POR QUE NÃO ME UFANO (1)

Por falar em nuances éticas, escrevi no blog, a pretexto de Tropa de Elite, que acho absurda a pirataria que feriu os direitos de todos que criaram, produziram e distribuiriam o filme. Não é que a maioria dos internautas defendeu a pirataria? Eles dizem que roubo é cobrar R$ 40 por um DVD, CD ou livro e que o governo não garante o acesso à cultura como prescreve a Constituição. Eis onde fomos parar. Uma coisa é dizer que os direitos de propriedade intelectual estão sendo rediscutidos em função da internet, e que hoje existem máquinas copiadoras que transferem porcentual ao autor. Outra é celebrar a pirataria como ''''atitude''''. Quem vive de pirataria não cria, não paga impostos e não zela pela qualidade; só por isso pode cobrar preço abaixo do custo e ser premiado pelo descaso geral com a lei, o que só faz encarecer o produto original. Isso sem mencionar que muitos poderiam sim pagar pelo ingresso de cinema ou pelo aluguel do filme - ou pelo livro de que tiram xerox nas universidades. O pior são os argumentos ''''laterais'''', digamos: quem é contra pirataria é por ser burguês, purista ou elitista...

POR QUE NÃO ME UFANO (2)

Com as novas revelações da Polícia Federal a respeito do valerioduto mineiro, tramado na campanha de Eduardo Azeredo para o governo estadual, tucanos e petistas ficam sem saída.
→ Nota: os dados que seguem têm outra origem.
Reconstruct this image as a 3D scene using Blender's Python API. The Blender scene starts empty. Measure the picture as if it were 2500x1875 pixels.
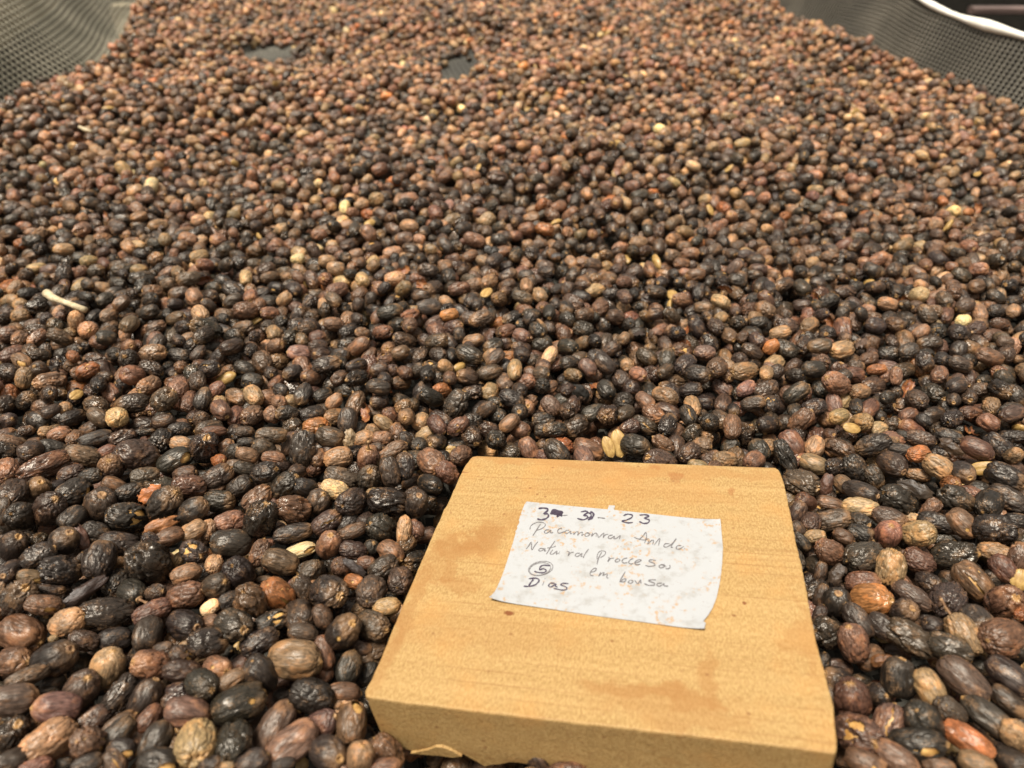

Os tucanos se comportam da mesma maneira que Lula - dizendo que foi ''''apenas'''' caixa 2 - ou então comparam um esquema com outro, já que no caso federal houve o mensalão, o pagamento a políticos aliados nos bancos de Marcos Valério, mas nada garante que não aconteceria o mesmo se Azeredo tivesse vencido a eleição. Os petistas, por sua vez, não podem insistir na tese de que não houve dinheiro público, pois o esquema mineiro deixa mais uma vez evidente que Valério vivia dele e só dele, por meio de licitações e outros canais. Se FHC disse que o esquema petista mostrava um tipo ''''sistêmico'''' de corrupção, agora o PT pode dizer o mesmo sobre o tucano. Acontece que, aí, estaria confessando: ''''Somos todos iguais, afundados na mesma lama.'''' O cidadão, esse não pode imaginar outra coisa.